Many tech CEOs underestimate how often customers confuse their company with other brands, including those outside their core competitive set, because their positioning sounds generic or interchangeable. When a brand’s description could apply to dozens of vendors, customers struggle to recall or distinguish it, which weakens preference and price power.

Another common mistake is allowing complex, drawn-out buying processes—heavy RFPs, lengthy pilots, and multiple demos—to become the norm simply because customers cannot easily understand where the solution fits. Internally, CEOs may also dismiss persistent “messaging problems” as a marketing execution issue rather than recognizing that inconsistent or confusing narratives usually reflect deeper positioning gaps.

The Role of Category in Positioning

Category is the basic label buyers use to organize solutions in their minds, such as ERP, CRM, or ride-sharing. Clear category association helps customers quickly understand what a product does at a high level and which other brands it should be compared against.

For example, buyers often group providers into familiar categories like ERP, CRM, or ride sharing. When a tech company avoids or muddies its category, buyers are forced to do extra work to figure out where it fits, which increases friction and slows decisions.

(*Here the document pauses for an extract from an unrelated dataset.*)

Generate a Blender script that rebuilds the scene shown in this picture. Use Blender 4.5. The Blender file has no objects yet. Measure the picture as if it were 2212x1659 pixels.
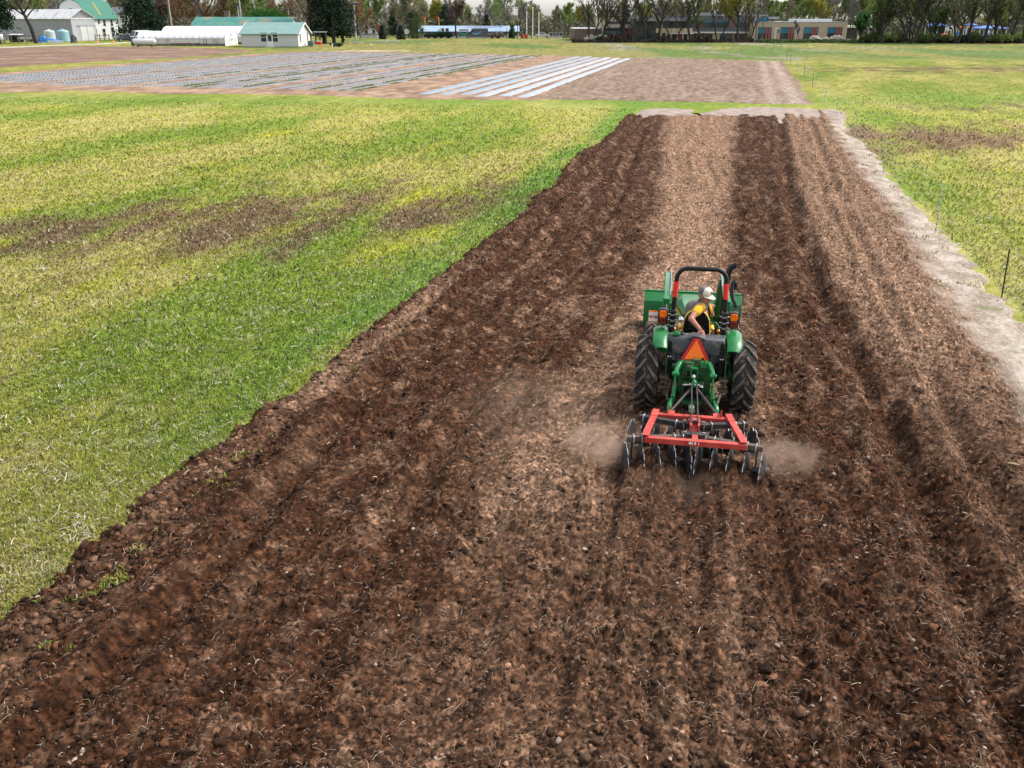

The Ladder Metaphor: Positioning in the Customer’s Mind

A useful way to think about positioning is a “ladder” inside each category, where customers mentally rank the leading brands from top to bottom. Brands that own the top rungs tend to capture outsized attention, trust, and budget.

If a company is not clearly in the top set of options in a buyer’s mental ladder, it may effectively not exist in that buyer’s consideration set at all. This is why customers lean on comparison tools, RFPs, and complex evaluation processes when they cannot easily place a vendor; they are trying to build the ladder themselves, which increases decision fatigue and makes it harder for weaker or unclear brands to win.

Strategic Steps to Fix Positioning

Strategic Steps to Fix Positioning

Fixing positioning starts with rigorous insight work on customers, competitors, and the broader market to understand how buyers think about the problem and existing solutions. This includes identifying which segments have the strongest need, how they describe that need, and how they perceive the competitive landscape today.

A proven way to convert these insights into a clear narrative is Geoffrey Moore’s positioning template, which structures the core story as a statement for a defined target customer, with a specific need, where the product is explicitly named, placed in a clear product category, delivers a primary benefit that is a compelling reason to buy, and is differentiated in a specific way versus the main alternative.

  • For (target customer)
  • Who (statement of need or opportunity)
  • The (product name)
  • Is a (product category)
  • That (statement of key benefit – compelling reason to buy)
  • Unlike (primary competitive alternative), our product (primary differentiation).

Once an initial positioning statement is drafted, it should be tested with real customers to see whether it is immediately understood, credible, and distinctive. Feedback from these conversations should drive multiple iterations until the message is both simple and sharp, and then it should be rolled out consistently across teams so employees, partners, and customers all describe the company in the same way.

Benefits of Strong Positioning

Benefits of Strong Positioning

When positioning is clear and compelling, sales conversations start further down the funnel because prospects already understand the problem–solution fit and core differentiation. This typically leads to shorter sales cycles, higher conversion rates, and less reliance on heavy discounting to close deals.

Internally, strong positioning creates alignment across product, marketing, sales, and customer success, since everyone is anchored on the same target customer, problem, and value proposition. Externally, it strengthens employer branding, attracts talent that believes in the mission, and gives investors and potential acquirers a crisp story they can quickly evaluate.

Conclusion

Tech CEOs who focus solely on sales execution while neglecting positioning risk fighting the wrong battle. When customers cannot easily place a solution in a category, understand the core benefit, or see how it differs from alternatives, growth stalls regardless of how skilled the sales team is.

By doing the hard work of research, clarifying category, sharpening differentiation with a structured template, and aligning the entire organization around a simple, validated positioning statement, CEOs can remove friction from buying, strengthen their brand, and make their companies more attractive to investors and acquirers.